Um vídeo divulgado pelos meios de comunicação próximos ao Hamas, que mostra um bebê agonizando apresentado como Mahmud Fatuh, circula nas redes sociais, mas até o momento não foi possível verificar a autenticidade das imagens.

Segundo Abu Gibril, ele cozinhou a carne dos dois cavalos, colocou arroz, por falta de vegetais, e distribuiu entre sua família e alguns vizinhos. Várias dezenas de pessoas conseguiram comer, mas ele não disse a eles que era carne de cavalo.

Em geral, em Gaza, ninguém consome carne de cavalo, um companheiro fiel dos agricultores. Assim, exceto por dois parentes, “ninguém sabe que na realidade comeram cavalo”, comentou.

Em Jabaliya, mulheres e crianças famintas faziam fila na sexta-feira em um ponto de distribuição de alimentos.

Enquanto isso, os habitantes do campo são obrigados a vasculhar os arredores em busca de qualquer coisa comestível, mesmo que seja cevada, forragem, milho podre ou folhas.

Às vezes, até mendigam. “Não temos nem um centavo em casa.
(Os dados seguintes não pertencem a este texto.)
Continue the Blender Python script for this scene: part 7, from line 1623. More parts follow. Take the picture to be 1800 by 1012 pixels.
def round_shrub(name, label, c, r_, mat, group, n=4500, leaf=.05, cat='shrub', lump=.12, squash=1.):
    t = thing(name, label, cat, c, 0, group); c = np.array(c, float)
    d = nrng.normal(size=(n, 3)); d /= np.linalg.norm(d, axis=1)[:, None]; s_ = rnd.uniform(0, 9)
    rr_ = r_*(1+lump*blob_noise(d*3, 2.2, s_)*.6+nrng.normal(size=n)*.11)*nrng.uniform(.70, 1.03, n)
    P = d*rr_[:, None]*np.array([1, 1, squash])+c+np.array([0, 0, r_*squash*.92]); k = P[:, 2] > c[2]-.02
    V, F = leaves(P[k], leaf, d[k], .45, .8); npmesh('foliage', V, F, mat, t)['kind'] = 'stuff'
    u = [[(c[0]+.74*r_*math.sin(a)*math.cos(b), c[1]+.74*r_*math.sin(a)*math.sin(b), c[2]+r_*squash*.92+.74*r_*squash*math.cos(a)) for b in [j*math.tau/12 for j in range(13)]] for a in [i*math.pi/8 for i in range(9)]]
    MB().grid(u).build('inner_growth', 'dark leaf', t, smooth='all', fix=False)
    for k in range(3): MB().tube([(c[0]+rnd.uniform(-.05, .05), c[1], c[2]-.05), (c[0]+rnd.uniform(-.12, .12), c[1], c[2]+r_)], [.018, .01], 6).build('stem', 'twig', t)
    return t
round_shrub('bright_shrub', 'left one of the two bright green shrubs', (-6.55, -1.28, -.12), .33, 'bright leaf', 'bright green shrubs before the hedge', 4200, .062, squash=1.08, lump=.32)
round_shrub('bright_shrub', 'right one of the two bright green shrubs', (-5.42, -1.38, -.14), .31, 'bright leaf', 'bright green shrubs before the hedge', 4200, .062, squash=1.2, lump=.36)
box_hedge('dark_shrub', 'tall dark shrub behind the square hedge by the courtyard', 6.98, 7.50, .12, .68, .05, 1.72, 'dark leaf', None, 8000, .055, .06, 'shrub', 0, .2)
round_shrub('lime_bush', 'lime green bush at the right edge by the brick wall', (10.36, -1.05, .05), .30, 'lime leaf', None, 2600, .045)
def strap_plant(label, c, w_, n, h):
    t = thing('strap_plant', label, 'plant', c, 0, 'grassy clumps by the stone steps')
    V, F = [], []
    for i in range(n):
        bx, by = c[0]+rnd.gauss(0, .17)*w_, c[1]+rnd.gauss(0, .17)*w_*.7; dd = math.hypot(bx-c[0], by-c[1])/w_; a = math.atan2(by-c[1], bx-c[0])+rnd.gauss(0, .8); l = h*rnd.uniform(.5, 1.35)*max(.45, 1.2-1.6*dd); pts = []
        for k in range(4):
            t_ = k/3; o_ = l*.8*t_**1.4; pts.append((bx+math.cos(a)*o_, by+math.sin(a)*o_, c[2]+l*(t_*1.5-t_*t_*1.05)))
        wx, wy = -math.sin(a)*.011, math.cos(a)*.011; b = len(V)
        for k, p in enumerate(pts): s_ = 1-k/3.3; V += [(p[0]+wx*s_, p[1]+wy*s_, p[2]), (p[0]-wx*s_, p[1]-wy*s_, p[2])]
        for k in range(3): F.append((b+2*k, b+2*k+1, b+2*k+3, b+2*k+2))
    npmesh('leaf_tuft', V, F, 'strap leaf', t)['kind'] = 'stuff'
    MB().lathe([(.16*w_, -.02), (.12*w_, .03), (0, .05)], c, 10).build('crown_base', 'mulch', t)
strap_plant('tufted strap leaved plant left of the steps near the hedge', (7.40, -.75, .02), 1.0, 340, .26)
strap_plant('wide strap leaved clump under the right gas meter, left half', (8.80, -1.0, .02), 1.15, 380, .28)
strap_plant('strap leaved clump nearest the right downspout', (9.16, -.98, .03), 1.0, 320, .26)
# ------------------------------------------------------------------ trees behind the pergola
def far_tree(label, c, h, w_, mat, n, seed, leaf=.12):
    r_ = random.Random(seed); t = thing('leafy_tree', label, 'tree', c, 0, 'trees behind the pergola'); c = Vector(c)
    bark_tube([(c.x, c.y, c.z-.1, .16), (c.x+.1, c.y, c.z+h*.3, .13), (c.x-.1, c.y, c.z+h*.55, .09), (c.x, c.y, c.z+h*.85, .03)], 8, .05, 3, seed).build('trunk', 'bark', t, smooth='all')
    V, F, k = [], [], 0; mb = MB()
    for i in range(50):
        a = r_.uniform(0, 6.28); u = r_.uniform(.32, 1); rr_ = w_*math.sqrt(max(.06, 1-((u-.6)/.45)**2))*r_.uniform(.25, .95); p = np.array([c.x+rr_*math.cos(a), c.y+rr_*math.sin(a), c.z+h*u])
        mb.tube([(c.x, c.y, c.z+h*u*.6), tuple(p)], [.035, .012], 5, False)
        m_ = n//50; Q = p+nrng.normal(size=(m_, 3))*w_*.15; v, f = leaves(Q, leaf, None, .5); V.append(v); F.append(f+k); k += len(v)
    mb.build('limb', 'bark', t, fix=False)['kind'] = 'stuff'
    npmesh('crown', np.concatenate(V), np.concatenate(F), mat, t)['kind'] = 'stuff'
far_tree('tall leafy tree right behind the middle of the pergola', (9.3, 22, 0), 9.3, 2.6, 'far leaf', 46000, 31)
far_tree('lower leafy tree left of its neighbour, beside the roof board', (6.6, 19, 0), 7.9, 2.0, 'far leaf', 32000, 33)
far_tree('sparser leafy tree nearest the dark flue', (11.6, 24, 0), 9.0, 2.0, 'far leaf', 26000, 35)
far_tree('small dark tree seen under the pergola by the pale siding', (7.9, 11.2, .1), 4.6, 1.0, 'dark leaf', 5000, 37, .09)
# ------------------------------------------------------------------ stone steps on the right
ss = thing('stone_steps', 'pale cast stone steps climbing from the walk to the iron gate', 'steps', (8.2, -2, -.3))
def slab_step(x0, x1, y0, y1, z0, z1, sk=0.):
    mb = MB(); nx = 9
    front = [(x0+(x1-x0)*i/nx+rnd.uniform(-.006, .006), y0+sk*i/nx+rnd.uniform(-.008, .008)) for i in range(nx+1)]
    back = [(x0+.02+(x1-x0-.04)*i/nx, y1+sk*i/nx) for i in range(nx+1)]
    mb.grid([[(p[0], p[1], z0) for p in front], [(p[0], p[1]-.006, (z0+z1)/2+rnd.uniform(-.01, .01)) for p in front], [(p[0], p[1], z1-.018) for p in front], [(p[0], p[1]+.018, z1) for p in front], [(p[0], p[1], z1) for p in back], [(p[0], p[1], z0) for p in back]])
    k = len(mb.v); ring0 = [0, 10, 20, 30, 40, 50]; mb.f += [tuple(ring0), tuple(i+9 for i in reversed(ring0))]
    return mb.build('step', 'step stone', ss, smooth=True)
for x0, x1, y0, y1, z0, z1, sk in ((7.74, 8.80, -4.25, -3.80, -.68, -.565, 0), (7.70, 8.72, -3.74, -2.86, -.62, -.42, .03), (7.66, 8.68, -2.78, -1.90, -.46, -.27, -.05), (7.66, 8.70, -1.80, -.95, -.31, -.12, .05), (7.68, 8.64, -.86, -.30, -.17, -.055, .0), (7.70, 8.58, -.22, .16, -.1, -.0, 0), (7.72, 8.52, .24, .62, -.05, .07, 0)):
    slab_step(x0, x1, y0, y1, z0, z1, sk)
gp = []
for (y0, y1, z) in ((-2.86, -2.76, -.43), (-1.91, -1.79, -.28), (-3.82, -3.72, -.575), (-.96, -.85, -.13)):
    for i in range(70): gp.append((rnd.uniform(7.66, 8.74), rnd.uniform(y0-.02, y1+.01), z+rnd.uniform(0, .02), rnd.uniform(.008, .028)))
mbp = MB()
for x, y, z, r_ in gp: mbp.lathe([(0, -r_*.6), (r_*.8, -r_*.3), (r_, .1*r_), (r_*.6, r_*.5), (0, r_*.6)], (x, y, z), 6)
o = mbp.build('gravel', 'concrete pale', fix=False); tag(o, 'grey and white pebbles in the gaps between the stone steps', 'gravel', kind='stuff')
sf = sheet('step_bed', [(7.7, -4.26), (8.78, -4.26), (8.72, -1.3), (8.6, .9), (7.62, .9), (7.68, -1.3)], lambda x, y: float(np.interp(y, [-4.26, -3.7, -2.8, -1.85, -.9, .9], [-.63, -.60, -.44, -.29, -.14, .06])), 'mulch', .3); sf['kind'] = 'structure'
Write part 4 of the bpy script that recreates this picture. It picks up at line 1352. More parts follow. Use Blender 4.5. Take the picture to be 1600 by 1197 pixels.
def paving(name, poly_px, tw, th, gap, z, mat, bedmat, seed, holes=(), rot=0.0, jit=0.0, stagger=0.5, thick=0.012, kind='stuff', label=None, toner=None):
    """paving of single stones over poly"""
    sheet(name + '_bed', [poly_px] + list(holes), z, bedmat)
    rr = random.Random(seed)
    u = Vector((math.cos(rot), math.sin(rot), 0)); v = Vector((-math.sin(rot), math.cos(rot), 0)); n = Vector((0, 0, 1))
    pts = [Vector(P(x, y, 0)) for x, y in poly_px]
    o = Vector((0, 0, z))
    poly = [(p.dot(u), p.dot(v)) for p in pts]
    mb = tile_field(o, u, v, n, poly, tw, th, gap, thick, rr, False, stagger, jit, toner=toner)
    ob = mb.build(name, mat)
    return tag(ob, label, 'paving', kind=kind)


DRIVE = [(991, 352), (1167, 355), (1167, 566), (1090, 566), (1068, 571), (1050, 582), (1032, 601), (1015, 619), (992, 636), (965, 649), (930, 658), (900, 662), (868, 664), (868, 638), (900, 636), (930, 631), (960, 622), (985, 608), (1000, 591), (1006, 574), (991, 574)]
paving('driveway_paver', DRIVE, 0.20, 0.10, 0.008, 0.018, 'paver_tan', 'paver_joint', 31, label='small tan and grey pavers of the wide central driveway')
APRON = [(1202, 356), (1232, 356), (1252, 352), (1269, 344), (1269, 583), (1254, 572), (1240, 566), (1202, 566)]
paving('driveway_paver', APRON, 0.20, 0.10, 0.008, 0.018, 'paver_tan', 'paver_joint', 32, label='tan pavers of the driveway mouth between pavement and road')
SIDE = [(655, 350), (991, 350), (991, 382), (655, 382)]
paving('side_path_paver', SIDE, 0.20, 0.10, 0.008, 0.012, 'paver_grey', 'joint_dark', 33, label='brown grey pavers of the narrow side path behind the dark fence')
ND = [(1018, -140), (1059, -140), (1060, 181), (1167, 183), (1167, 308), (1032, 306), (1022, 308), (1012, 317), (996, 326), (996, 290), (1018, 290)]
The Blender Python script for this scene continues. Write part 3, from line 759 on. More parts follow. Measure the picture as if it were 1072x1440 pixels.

Vamos de porta em porta, mas ninguém nos dá nada”, disse uma mulher.

Na sexta-feira, dezenas de pessoas se reuniram no campo de Jabaliya para denunciar sua situação. Amer Abu Qamsan, um de seus representantes, pediu à comunidade internacional para “salvar” os habitantes do norte de Gaza.

Ao seu redor, as crianças seguravam cartazes que diziam “Os bombardeios não nos mataram, mas a fome está nos consumindo” ou “A fome nos consome por dentro”.